The country is yet to provide a convincing response for its mismanagement of the year’s Hajj pilgrimage, which led to the death of thousands of Muslims; that’s while, about 7,000 people in Yemen have lost their lives in the Saudi strikes, and a total of nearly 14,000 have been injured since March 26; that’s while Saudi-sponsored ISIL terrorists are waging war on Syria and Iraq wreaking death and destruction on millions of innocent people; that’s while activists in Bahrain are being brutally oppressed by the Saudi regime and its proxies; and when it comes to home, the Shia community has been repeatedly victimized by the heavy-handed, often murderous, tactics of Saudi security forces. Saudi Arabia perhaps remains the world leader in systematic and institutional oppression of its own citizens. And yet, Britain has sponsored and supported Saudis’ application to be part of the United Nations Human Rights Council.

SOUNDBITE [English] Interviewer: “As we in November did a deal with the Saudis that we would back them joining the human rights councils in the United Nations providing they backed us. Isn’t this sounds a bit squalid for one or the most human right abusing regime on earth?”

SOUNDBITE [English] David Cameron, British Prime Minster: “Well, Saudi Arabia is a member of the United Nations but we completely disagree with them …”

SOUNDBITE [English] Interviewer: “No, why did you want them inside the human rights …”

SOUNDBITE [English] David Cameron, British Prime Minster: “We completely disagree with them about the punishment routines about the death penalty, about those issues …”

SOUNDBITE [English] Interviewer: “But why did you deal with them? I mean they are not the right sort of people to be doing any sort of deal on human rights …”

SOUNDBITE [English] David Cameron, British Prime Minster: “We totally oppose their record on that area?”

SOUNDBITE [English] Interviewer: “Why did we do it?”

SOUNDBITE [English] David Cameron, British Prime Minster: “I said we totally oppose their record.”

SOUNDBITE [English] Interviewer: “No, why did we do it?”

SOUNDBITE [English] David Cameron, British Prime Minster: “I answered the question.”

SOUNDBITE [English] Interviewer: “That isn’t an answer.
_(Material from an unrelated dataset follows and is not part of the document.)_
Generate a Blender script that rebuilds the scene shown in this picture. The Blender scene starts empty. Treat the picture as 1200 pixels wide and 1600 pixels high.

I mean we have done a horrid deal.”

Narration: The Saudis are trying to make an example out of Sheikh Nimr to scare off any other people who call for reforms within their country or within the other Persian Gulf dictatorships. But they should be very careful of the tipping point; the murder of the Sheikh can be the straw that breaks the camel's back; it can result in the collapse of the House of Saudi.